On 6/21/26 23:18, Michel Verdier wrote:
RAID is always before LUKS : partition > RAID array > LUKS >
filesystem


On 6/22/26 00:35, [email protected] wrote:
"Is always" means for you "should always be" or "has to be"?

As far as I understand OP, their case is the other way around (and I
don't see why it shouldn't be technically possible: a block device
is a block device is a block device, after all).


On 6/22/26 01:04, Paul Leiber wrote:
Tomas' description of my setup is correct, LUKS before RAID. It has
been working in the past, and it is working right now again. Is this
type of setup recommended? I don't know. BTRFS doesn't show any
issues with this setup.


Stackable I/O layers is a feature of Linux and other operating systems. Depending upon which layers you want, there may be more than one way to stack them.


An advantage of:

    partitions > md RAID > LUKS > filesystem

Versus:

    partitions > LUKS > md RAID > filesystem

Is that the former only has to do the encryption once for the RAID virtual device, while the latter has to do encryption N times; once for each partition.

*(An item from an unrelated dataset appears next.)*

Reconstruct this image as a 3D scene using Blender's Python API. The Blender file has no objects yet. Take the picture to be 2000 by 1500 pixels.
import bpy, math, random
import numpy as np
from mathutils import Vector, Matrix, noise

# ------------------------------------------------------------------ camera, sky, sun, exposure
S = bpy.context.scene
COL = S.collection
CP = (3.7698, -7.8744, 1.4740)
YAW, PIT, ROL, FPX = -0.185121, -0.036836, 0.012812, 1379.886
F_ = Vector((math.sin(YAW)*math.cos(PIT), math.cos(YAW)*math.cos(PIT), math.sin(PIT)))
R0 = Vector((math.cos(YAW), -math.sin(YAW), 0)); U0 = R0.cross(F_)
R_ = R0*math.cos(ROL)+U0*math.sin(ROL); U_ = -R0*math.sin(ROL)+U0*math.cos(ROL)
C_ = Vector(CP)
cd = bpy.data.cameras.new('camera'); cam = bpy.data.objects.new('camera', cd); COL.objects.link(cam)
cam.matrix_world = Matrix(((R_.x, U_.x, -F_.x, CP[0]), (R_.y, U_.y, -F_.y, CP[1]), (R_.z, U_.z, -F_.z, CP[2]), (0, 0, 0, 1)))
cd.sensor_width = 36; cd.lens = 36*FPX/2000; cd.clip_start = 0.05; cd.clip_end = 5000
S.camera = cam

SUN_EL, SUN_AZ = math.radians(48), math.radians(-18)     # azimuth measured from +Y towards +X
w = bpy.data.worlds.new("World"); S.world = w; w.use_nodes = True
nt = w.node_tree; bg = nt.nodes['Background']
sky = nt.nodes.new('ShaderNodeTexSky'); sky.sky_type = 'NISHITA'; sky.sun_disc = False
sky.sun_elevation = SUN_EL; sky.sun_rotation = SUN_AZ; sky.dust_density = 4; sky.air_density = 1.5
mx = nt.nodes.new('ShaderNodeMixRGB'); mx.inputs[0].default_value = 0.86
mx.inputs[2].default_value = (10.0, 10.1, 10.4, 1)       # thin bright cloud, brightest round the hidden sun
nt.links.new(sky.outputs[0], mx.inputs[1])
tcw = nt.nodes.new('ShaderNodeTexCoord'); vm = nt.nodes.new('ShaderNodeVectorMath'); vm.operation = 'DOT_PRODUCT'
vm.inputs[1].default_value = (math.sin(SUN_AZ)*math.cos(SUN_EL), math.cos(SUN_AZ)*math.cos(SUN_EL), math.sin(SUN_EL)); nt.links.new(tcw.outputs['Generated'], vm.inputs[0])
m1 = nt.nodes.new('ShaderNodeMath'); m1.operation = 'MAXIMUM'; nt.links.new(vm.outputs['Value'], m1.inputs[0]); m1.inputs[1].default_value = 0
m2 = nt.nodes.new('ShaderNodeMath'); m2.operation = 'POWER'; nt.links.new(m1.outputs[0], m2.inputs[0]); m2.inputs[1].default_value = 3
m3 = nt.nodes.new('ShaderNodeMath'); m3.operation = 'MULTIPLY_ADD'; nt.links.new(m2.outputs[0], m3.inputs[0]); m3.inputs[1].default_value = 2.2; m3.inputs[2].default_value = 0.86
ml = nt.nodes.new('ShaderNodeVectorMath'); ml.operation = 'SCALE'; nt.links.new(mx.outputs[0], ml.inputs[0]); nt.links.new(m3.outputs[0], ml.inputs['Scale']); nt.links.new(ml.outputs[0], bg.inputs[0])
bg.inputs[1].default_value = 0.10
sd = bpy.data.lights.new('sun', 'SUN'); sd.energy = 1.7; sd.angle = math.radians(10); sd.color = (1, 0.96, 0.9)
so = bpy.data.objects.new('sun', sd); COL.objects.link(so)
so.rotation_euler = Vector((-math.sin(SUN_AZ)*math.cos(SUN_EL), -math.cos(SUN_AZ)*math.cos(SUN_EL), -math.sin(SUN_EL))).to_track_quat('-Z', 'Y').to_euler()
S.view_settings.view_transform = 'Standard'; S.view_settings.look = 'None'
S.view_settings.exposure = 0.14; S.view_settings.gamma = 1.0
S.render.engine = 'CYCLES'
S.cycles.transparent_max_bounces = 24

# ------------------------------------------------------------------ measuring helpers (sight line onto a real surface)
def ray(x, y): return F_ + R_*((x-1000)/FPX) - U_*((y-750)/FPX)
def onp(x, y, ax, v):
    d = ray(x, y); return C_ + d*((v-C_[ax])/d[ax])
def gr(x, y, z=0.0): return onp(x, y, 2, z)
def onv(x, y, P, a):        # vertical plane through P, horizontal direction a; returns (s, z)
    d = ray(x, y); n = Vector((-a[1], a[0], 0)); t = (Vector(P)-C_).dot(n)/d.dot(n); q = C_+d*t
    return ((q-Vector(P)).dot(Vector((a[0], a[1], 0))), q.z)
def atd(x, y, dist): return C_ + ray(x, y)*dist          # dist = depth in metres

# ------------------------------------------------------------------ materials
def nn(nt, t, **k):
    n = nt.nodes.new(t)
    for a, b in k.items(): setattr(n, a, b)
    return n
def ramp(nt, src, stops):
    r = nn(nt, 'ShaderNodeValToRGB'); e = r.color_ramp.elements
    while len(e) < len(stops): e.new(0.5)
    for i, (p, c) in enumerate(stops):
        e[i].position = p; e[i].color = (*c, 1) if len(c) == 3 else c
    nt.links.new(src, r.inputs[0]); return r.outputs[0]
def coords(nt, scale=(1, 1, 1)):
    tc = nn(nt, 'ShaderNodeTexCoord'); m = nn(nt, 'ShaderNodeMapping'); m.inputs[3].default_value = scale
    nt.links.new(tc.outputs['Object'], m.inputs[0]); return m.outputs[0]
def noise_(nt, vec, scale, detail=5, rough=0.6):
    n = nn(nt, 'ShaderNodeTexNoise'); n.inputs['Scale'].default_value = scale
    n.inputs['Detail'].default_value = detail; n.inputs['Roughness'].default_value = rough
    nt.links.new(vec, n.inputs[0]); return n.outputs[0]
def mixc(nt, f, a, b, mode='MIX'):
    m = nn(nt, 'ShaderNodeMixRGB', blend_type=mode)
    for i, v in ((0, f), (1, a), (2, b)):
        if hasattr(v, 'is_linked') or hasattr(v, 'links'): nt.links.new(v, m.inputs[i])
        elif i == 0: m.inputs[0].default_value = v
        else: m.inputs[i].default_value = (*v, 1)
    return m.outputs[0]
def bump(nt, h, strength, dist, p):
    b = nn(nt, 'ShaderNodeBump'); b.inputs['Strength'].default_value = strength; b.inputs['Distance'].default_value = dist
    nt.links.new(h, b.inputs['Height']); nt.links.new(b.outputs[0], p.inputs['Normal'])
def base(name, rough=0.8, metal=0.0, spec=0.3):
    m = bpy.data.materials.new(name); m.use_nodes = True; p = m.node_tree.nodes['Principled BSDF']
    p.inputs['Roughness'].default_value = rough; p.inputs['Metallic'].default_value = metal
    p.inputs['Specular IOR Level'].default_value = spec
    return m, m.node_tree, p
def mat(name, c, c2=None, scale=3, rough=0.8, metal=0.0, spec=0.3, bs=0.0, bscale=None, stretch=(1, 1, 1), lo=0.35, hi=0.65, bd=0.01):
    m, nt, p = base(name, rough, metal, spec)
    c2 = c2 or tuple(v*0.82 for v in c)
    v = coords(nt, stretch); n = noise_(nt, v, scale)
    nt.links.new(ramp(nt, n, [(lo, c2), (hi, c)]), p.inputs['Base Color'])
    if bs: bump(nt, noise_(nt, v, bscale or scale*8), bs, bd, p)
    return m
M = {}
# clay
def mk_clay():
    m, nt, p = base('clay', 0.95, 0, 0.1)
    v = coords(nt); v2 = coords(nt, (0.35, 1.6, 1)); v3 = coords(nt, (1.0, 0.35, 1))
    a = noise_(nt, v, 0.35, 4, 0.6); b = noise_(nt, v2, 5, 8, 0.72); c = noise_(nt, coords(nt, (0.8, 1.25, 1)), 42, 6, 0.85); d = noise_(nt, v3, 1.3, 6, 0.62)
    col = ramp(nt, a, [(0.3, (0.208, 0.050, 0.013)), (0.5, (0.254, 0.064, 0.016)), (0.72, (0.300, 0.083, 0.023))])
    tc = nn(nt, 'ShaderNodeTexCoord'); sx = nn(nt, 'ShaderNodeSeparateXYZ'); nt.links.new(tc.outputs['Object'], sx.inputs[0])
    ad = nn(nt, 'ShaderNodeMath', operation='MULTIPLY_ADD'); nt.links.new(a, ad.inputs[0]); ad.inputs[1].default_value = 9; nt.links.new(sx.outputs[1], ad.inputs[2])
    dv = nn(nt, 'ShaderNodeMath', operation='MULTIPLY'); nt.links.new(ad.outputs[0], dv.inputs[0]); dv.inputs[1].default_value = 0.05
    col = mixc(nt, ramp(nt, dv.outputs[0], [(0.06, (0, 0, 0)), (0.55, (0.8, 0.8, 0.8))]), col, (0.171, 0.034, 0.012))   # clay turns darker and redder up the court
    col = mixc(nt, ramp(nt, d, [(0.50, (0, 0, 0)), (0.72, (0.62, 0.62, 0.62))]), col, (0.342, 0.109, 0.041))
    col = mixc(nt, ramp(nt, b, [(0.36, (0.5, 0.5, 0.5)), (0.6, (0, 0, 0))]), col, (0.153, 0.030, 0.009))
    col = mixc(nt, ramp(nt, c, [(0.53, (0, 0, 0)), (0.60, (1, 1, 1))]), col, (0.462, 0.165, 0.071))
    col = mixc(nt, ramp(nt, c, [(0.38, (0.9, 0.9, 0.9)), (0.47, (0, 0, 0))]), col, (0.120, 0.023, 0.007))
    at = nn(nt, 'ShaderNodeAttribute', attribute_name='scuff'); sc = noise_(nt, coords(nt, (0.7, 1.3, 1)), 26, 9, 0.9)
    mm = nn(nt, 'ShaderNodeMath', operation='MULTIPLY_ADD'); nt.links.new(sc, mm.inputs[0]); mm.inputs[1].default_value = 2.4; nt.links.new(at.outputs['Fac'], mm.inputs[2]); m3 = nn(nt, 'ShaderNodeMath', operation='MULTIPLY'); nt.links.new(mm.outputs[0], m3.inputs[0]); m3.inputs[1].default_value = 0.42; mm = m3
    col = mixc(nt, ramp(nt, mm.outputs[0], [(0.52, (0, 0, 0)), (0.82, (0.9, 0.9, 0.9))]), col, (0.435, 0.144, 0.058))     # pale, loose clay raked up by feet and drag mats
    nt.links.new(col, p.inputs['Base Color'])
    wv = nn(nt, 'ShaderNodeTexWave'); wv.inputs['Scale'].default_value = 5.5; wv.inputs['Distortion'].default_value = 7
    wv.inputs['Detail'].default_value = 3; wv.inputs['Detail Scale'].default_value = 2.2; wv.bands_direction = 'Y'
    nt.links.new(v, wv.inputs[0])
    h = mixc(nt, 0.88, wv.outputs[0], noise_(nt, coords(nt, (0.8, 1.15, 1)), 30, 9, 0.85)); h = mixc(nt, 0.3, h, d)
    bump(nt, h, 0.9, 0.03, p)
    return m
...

When you have a layer that combines RAID, volume management, and filesystems, such as ZFS and btrfs, the stackable encryption layer must be underneath (e.g. the latter of above two I/O layering configurations).


For N=2, magnetic hard disk drives, and a 2+ core processor with hardware cryptographic acceleration (e.g. Intel AES-NI), your current I/O layering configuration should be okay.